Scott explained: "Everyone is buzzing, every day you come into training and everyone is happy. It's the best team spirit I've ever experienced. There's nothing out there similar to what we have, it's an amazing sense of togetherness and no one can come between what we have.

"There's been no celebrations yet though, we had a few drinks after the game at Morecambe but that was it.

"We're in as usual, we'll be having Sunday off, but it's business as usual. I don't think the gaffer would have let us put our feet up. Even after the first leg he made sure that we still knew there was a job to do. As much as at the back of our minds we knew that the job was as good as done, there were still 90 minutes to get through."

Not so long ago, the Daggers were known for FA Cup runs and giant killing. The TV cameras and Fleet Street's finest would descend upon twee little Essex and pun their way through their match reports. Tim Cole would 'butcher' his man and Ashley Vickers would 'teach' strikers a lesson.

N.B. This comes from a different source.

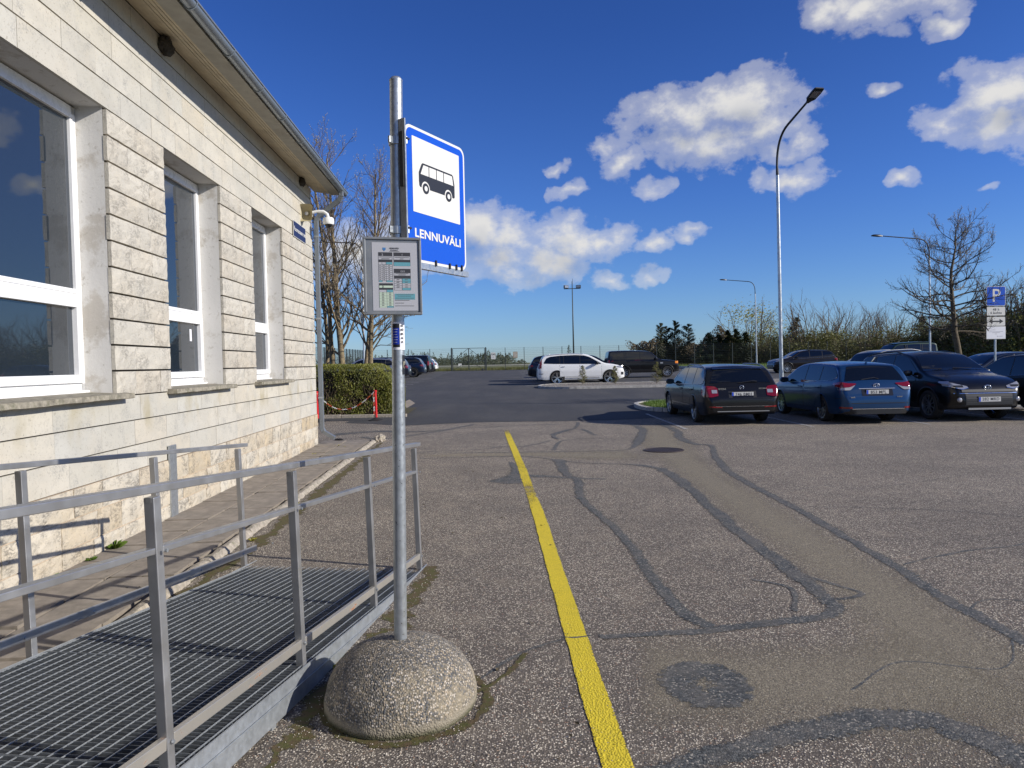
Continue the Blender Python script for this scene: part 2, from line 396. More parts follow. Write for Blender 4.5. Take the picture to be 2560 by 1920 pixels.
vary('joint_mortar', (.045, .038, .030), .95, amt=.3, scale=20, bstr=.4)
vary('plinth_mortar', (.50, .40, .29), .95, amt=.25, scale=30, bstr=.5)
vary('sill_concrete', (.27, .245, .19), .95, amt=.45, scale=18, bstr=.9, bscale=70, dist=.01, dirt=((.10, .10, .055), .8))
vary('pvc_white', (.80, .80, .79), .28, amt=.03, scale=6)
vary('beige_boards', (.54, .46, .32), .5, amt=.14, scale=5, dirt=((.36, .29, .18), .5))
vary('fascia_paint', (.30, .285, .24), .6, amt=.15, scale=6, dirt=((.25, .22, .17), .5))
vary('gutter_metal', (.25, .285, .32), .36, .5, amt=.05, scale=7)
vary('downpipe_metal', (.24, .265, .29), .38, .5, amt=.05, scale=7)
vary('roof_metal', (.20, .22, .25), .5, .3, amt=.2, scale=4)
newmat('glass_dark', (.018, .026, .036), .02, IOR=2.1)
newmat('dark_room', (.02, .02, .022), .9)
vary('galv', (.42, .45, .47), .38, .7, amt=.16, scale=26, dirt=((.30, .32, .33), .4))
vary('galv_bright', (.46, .49, .51), .42, .65, amt=.14, scale=22, bstr=.08)
vary('rail_alloy', (.43, .43, .425), .40, .75, amt=.08, scale=5, dirt=((.27, .26, .24), .35))
def rustrail():
    m, n, b = newmat('rusty_rail', rough=.5); p = objc(n)
    rf = n.ramp(n.noise(n.mapping(p, (1, .35, 1)), 24, 6, .8), [(.60, 0.), (.66, 1.)])
    c = n.mix(rf, n.mix(n.noise(p, 9), (.56, .52, .44), (.44, .42, .38)), (.30, .11, .03)); setc(n, b, c)
    setc(n, b, n.ramp(rf, [(0, .6), (1, 0.)]), 'Metallic'); setc(n, b, n.ramp(rf, [(0, .38), (1, .9)]), 'Roughness')
rustrail()
vary('grate_steel', (.21, .23, .245), .45, .55, amt=.3, scale=16)
vary('black_plastic', (.02, .02, .021), .5, amt=.2, scale=20)
vary('rubber', (.018, .018, .018), .8, amt=.3, scale=30, bstr=.2)
vary('red_plastic', (.62, .022, .026), .35, amt=.1, scale=9)
vary('chain_red', (.62, .07, .02), .4, amt=.1); vary('chain_white', (.8, .8, .78), .4, amt=.05)
vary('kerb_concrete', (.40, .385, .35), .9, amt=.25, scale=9, bstr=.5, dirt=((.2, .19, .16), .6))
vary('paver_concrete', (.245, .212, .172), .95, amt=.25, scale=7, bstr=.6, bscale=120, dirt=((.14, .125, .095), .7))
vary('old_kerb', (.37, .325, .26), .95, amt=.35, scale=22, bstr=1., bscale=55, dist=.012, dirt=((.15, .15, .08), .7))
vary('soil_moss', (.075, .06, .03), 1., amt=.5, scale=15, bstr=.8, dirt=((.065, .08, .02), .9))
vary('sand', (.34, .28, .20), 1., amt=.25, scale=9, bstr=.5)
newmat('sign_blue', (.004, .075, .50), .32); newmat('sign_white', (.66, .65, .60), .35); newmat('sign_black', (.012, .013, .017), .45)
vary('sign_back', (.42, .43, .44), .4, .6, amt=.15)
newmat('paper', (.40, .40, .42), .12, IOR=1.5); newmat('print_dark', (.03, .03, .035), .5); newmat('print_teal', (.10, .29, .34), .5)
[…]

There would be a pat on the head for the pub team and then when the FA Cup bubble burst, it was back to business as usual with press box attendances back to normal.

But now? After Sunday? Who knows? It could well be Dagenham that become the giants that the minnows one day look up to. Forget David and Goliath, more like Dagenham Dave becomes Goliath.

Scott concurs: "Everything is run like clockwork, we're not a non league club any more, we are run professionally, by professionals. We train in exactly the same way as any other club would and we're run in the same way, maybe on a smaller budget, but that doesn't seem to have hurt us at all."

First however, there is a small matter of a game at Wembley. One minor stumbling block on the way to the promised land, one massive day out for the minnows of yesteryear.

"It will be a massive day for us all. Emotions will be running high and I dare say there will be a bit of nerves, but that's to be expected and we will thrive off of that.

"We will prepare in the same way as any other game. We know there's a job to be done and every man knows what he has to do.

"You read about these things and it would just be amazing. We were relegation candidates at the start of the season and we've proved everyone wrong. We always knew that would never happen. We knew we had enough to go for promotion and that belief is still very much alive."